What is Bird about, in a nutshell?

The central idea is that we are in a crisis of conflict between respect for individual autonomy and protection of the common good. The balance has swung dangerously towards individual autonomy and this situation urgently needs to be corrected. A related point is this: in the past few decades we have realised that our physical eco-system is not indestructible – it is vulnerable and it can be irreparably damaged – and that we have obligations to future generations to care for it. The same is true of our metaphysical eco-system, the values, principles, attitudes, beliefs and stories we buy into to create the intangible glue that bonds us together as a society.

In this book do you talk about how to find that balance?

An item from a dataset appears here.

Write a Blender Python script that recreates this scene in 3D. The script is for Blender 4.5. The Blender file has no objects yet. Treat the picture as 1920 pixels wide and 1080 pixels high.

The aim is more to get people to recognise that what I call “radical autonomy” or “intense individualism” is not an unalloyed good. Rather, it is very much what has caused the current situation in Canada regarding abortion: we have no abortion law at all – you can have an abortion the day you would have given birth – and we now have euthanasia, and liberalized laws on prostitution and pornography. In every case it has been the individual who wants these things allowed who has prevailed; they say if they want it then they have a right to it. It is what I call a “choice and change” argument and strategy. They want to choose their own path and to do so they want change in current values and laws. There is not enough concern for the common good and there is particularly not enough concern for the well-being of future generations and the values we need to hold in trust for them.